**WHAT IS NEEDED:** Give the number of lines containing the word "Blender" and nothing more.

▼▼▼

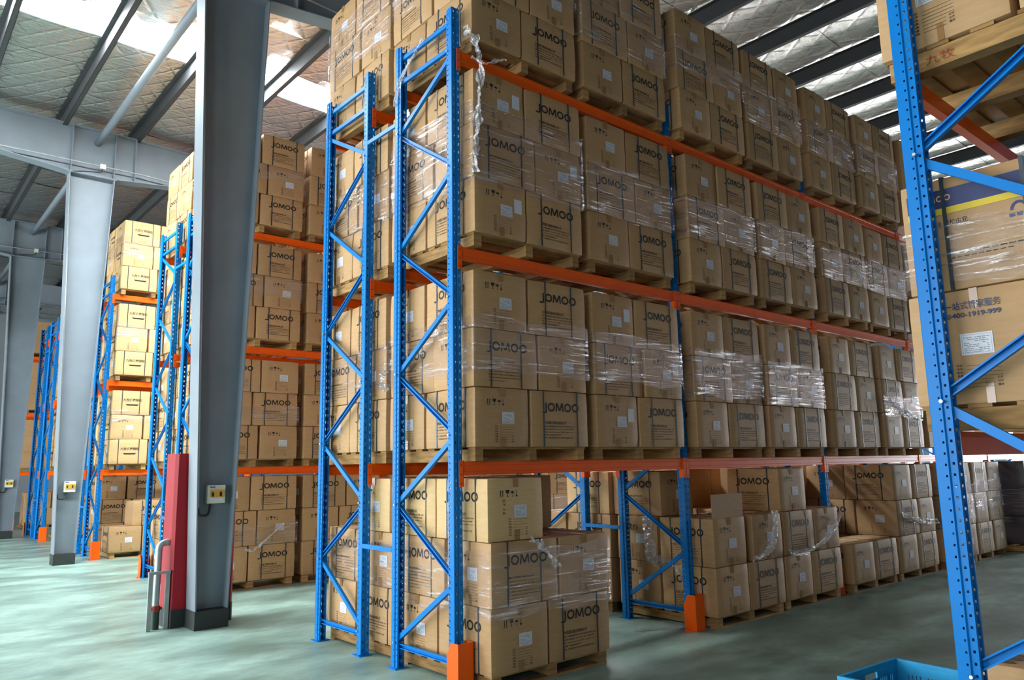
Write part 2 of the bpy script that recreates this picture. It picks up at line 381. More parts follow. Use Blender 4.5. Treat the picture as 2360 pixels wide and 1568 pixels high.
def face_mesh(face, p, name, mats=('ink', 'inkbrown'), dims=(BL, BW, BH)):
    mb = MB(); p.on_face(mb, face, dims); return mb.mesh(name, list(mats))
BODY = [carton_body(BL, BW, BH, s) for s in range(5)]
BODYP = carton_body(BL, BW, BH, 11, 'cardy')
LF = {-1: '-Y', 1: '+Y'}; EF = {-1: '-X', 1: '+X'}
WORD = {k: face_mesh(LF[k], long_word(), 'printed_wordmark') for k in LF}
ADDR = {k: face_mesh(LF[k], long_text('cn' if k < 0 else 'en'), 'printed_address') for k in LF}
SHOPW = {k: face_mesh(LF[k], shop_face(), 'printed_lettering') for k in LF}
ICON = {k: face_mesh(EF[k], end_icons(), 'printed_symbols') for k in EF}
TABL = {k: face_mesh(EF[k], end_table(), 'printed_table') for k in EF}
TAPE = tape_mesh(BL, BH); TAPEB = low_tape_mesh(); STRAP = strap_mesh(BW, BH); LABEL = label_mesh(); STICK = sticker_mesh()
rb = random.Random(21)
def carton(loc, rz, label, group, end=1, detail=2, shop=False, body=None, sticker=False, lface=-1):
    """end, lface: which local end and which local long side (+1/-1) face outwards and carry print"""
    o = ob('carton', body or BODY[rb.randrange(5)], None, loc, rz); tag(o, label, 'carton', group)
    if shop: ob('printed_lettering', SHOPW[lface], o)
    else: ob('printed_wordmark', WORD[lface], o); ob('printed_address', ADDR[lface], o)
    ex = BL/2+.0016
    lz = BH*.47
    ob('shipping_label', LABEL, o, (end*ex, end*.055+rb.uniform(-.01, .01), lz+rb.uniform(-.01, .012)), 0 if end > 0 else math.pi)
    if detail >= 1:
        ob('printed_symbols', ICON[end], o); ob('printed_table', TABL[end], o)
        for sx in (-.185, .20): ob('strap', STRAP, o, (sx+rb.uniform(-.03, .03), 0, 0))
    if detail >= 2: ob('packing_tape', TAPE, o); ob('packing_tape', TAPEB, o, (end*(BL/2+.0016), end*.006, 0))
    if sticker: ob('sticker', STICK, o, (end*ex, end*.2, lz+.075), 0 if end > 0 else math.pi)
    return o

# ------------------------------------------------------------------ wooden pallet
PW, PD, PH = 1.30, 1.28, .118
def _pm(x0, x1, y0, y1, z0, z1, name):
    mb = MB(); mb.box(x0, x1, y0, y1, z0, z1); return mb.mesh(name, 'wood')
DECK = _pm(-PW/2, PW/2, -.05, .05, 0, .018, 'deck_board'); STRG = _pm(-.045, .045, -PD/2, PD/2, 0, .082, 'stringer'); STRGT = _pm(-.042, .042, -PD/2+.01, PD/2-.01, 0, .100, 'stringer')
BASEB = _pm(-PW/2, PW/2, -.045, .045, 0, .018, 'base_board')
def pallet(x, y, z, label, group, rz=0):
    """x, y: centre"""
    o = bpy.data.objects.new('wooden_pallet', None); C.objects.link(o); o.location = (x, y, z); o.rotation_euler = (0, 0, rz); o.empty_display_size = .1
    tag(o, label, 'pallet', group)
    for i in range(7): ob('deck_board', DECK, o, (0, -PD/2+.05+i*(PD-.1)/6, .100))
    for sx in (-PW/2+.05, 0, PW/2-.05): ob('stringer', STRG if z < 1 else STRGT, o, (sx, 0, .018 if z < 1 else 0))
    for sy in (-PD/2+.047, PD/2-.047) if z < 1 else (): ob('base_board', BASEB, o, (0, sy, 0))
    return o

# ------------------------------------------------------------------ stretch film
def film_band(x0, x1, y0, y1, z0, z1, seed, label, off=.014, group='stretch film round the pallet loads'):
    r = .03; path = []
    def seg(a, b):
        n = max(2, int((Vector(b)-Vector(a)).length/.035))
        for i in range(n): path.append(Vector(a).lerp(Vector(b), i/n))
    X0, X1, Y0, Y1 = x0-off, x1+off, y0-off, y1+off
    seg((X0, Y1, 0), (X0, Y0, 0)); seg((X0, Y0, 0), (X1, Y0, 0)); seg((X1, Y0, 0), (X1, Y1, 0)); seg((X1, Y1, 0), (X0, Y1, 0))
    N = len(path); R = 12; cx, cy = (x0+x1)/2, (y0+y1)/2; vs = []; fs = []
    for j in range(R+1):
        t = j/R
        for i, p in enumerate(path):
            a = 2*math.pi*i/N; q = Vector((math.cos(a)*2, math.sin(a)*2, t*3+seed*7.3))
            top = z1+noise.noise(q*1.1)*.05; bot = z0+noise.noise(q*1.1+Vector((5, 5, 5)))*.06
            z = bot+(top-bot)*t
            d = abs(noise.noise(Vector((math.cos(a)*9, math.sin(a)*9, z*16+seed))))*.014
            nx = -1 if abs(p.x-X0) < 1e-4 else (1 if abs(p.x-X1) < 1e-4 else 0); ny = -1 if abs(p.y-Y0) < 1e-4 else (1 if abs(p.y-Y1) < 1e-4 else 0)
            vs.append((p.x-cx+nx*d*.7, p.y-cy+ny*d*.7, z-z0))
    for j in range(R):
        for i in range(N): fs.append((j*N+i, j*N+(i+1) % N, (j+1)*N+(i+1) % N, (j+1)*N+i))
    mb = MB(); mb.add(vs, fs)
    o = ob('stretch_film', mb.mesh('stretch_film', 'film', True), None, (cx, cy, z0)); tag(o, label, 'plastic film', group); return o
def film_strand(pts, width, seed, label, twist=1.2):
    """crumpled, bunched ribbon of film along pts"""
    P = curve(pts, 10); N = len(P); K = 9; base = P[0].copy(); vs = []; fs = []
    for i, p in enumerate(P):
        t = (P[min(i+1, N-1)]-P[max(i-1, 0)]).normalized(); ref = Vector((0, 0, 1)) if abs(t.z) < .9 else Vector((1, -1, 0)).normalized()
        a = t.cross(ref).normalized(); b = a.cross(t)
        th = twist*math.sin(i*.23+seed)
        e1 = a*math.cos(th)+b*math.sin(th); e2 = -a*math.sin(th)+b*math.cos(th)
        ww = width*(.6+.4*abs(noise.noise(Vector((i*.35, seed, 0))))+.2)
        for k in range(K):
            s = (k/(K-1)-.5); d = noise.noise(Vector((i*.5, k*1.7, seed*3)))*width*.35
            vs.append(tuple(p-base+e2*s*ww+e1*d))
    for i in range(N-1):
        for k in range(K-1): fs.append((i*K+k, i*K+k+1, (i+1)*K+k+1, (i+1)*K+k))
    mb = MB(); mb.add(vs, fs); o = ob('loose_film', mb.mesh('loose_film', 'filmrope', False), None, base); tag(o, label, 'plastic film', 'loose strands of film'); return o

# ------------------------------------------------------------------ a loaded pallet
ORD = ['first', 'second', 'third', 'fourth', 'fifth', 'sixth', 'seventh', 'eighth', 'ninth', 'tenth']
LAY = {1: ['only'], 2: ['bottom', 'top'], 3: ['bottom', 'middle', 'top'], 4: ['bottom', 'second', 'third', 'top']}
GAP = .024
REST = MB()          # cartons deep in the racks, past the three hundred that show largest
def rest_carton(loc, rz):
    c_, s_ = math.cos(rz), math.sin(rz); x, y, z = BL/2-.003, BW/2-.003, BH; loc = (loc[0], loc[1], loc[2]+.0015)
    vs = [(loc[0]+c_*a-s_*b, loc[1]+s_*a+c_*b, loc[2]+h) for h in (0, z) for a, b in ((-x, -y), (x, -y), (x, y), (-x, y))]
    REST.add(vs, [(3, 2, 1, 0), (4, 5, 6, 7), (0, 1, 5, 4), (1, 2, 6, 5), (2, 3, 7, 6), (3, 0, 4, 7)])
def load(x0, y0, z, idx, level, rack, layers=3, flip=0, want='lrb', skip=(), film=None, detail=2, shop=False, sticker=False, dx=0, dz=PH, pal=True, rest=None):
    """pallet with pinwheel layers of four cartons; (x0, y0) front left corner. want: l, r = front pair, b = left rear, c = right rear"""
    S = BL+BW+GAP
    place = f'{ORD[idx]} pallet on {level} of {rack}' if level != 'floor' else f'{ORD[idx]} floor pallet under {rack}'
    if pal: pallet(x0+S/2, y0+S/2, z, f'wooden pallet, {place}', 'wooden pallets')
    zb = z+dz
    for k in range(layers):
        fl = (k+flip) % 2
        ln = LAY[layers][k]
        for pos in want:
            if (k, pos) in skip: continue
            if pos == 'l': (bx, by, endfront) = (0, 0, True) if not fl else (0, 0, False)
            if pos == 'r': (bx, by, endfront) = (BW+GAP, 0, False) if not fl else (BL+GAP, 0, True)
            if pos == 'b': (bx, by, endfront) = (0, BL+GAP, False) if not fl else (0, BW+GAP, True)
            if pos == 'c': (bx, by, endfront) = (BL+GAP, BW+GAP, True) if not fl else (BW+GAP, BL+GAP, False)
            if endfront: cx, cy, rz = bx+BW/2, by+BL/2, -math.pi/2
            else: cx, cy, rz = bx+BL/2, by+BW/2, 0.0
            if fl and not endfront: rz += math.pi             # middle layers turned round: other language outwards
            if fl and endfront: rz += math.pi
            front_look = ('labelled' if endfront else 'lettered')
            nm = {'l': 'left', 'r': 'right', 'b': 'left rear', 'c': 'right rear'}[pos]
            # which local end faces outwards: front (-y) when endfront, left (-x) otherwise
            c_, s_ = round(math.cos(rz)), round(math.sin(rz))
            out = (0, -1) if endfront else (-1, 0)
            end = c_*out[0]+s_*out[1]; lo_ = (-1, 0) if endfront else (0, -1); lf = -s_*lo_[0]+c_*lo_[1]
            if rest and rest(k, pos): rest_carton((x0+cx, y0+cy, zb+k*(BH+.0035)), rz); continue
            carton((x0+cx+rb.uniform(-.006, .006), y0+cy+rb.uniform(-.006, .006) , zb+k*(BH+.0035)), rz+math.radians(rb.uniform(-1.0, 1.0)),
                   f'{front_look} carton, {ln} {nm}, {place}', f'cartons of {rack}', end=end, lface=lf, detail=detail, shop=shop, body=BODYP if shop else None,
                   sticker=sticker and endfront and pos in 'lr')
    if film:
        h0, h1 = film
        film_band(x0, x0+S, y0, y0+S, zb+h0, zb+h1, idx*3.7+len(level)+z, f'stretch film round {place}')

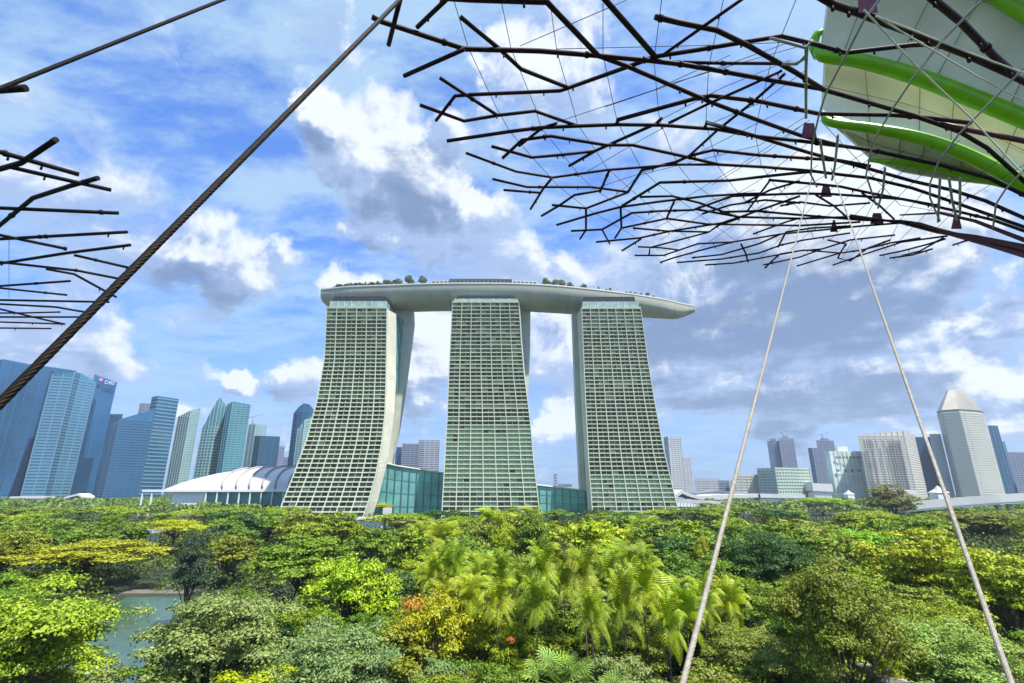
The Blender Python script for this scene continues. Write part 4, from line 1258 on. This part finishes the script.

▲▲▲

**SOLUTION TO THE PROBLEM:** 2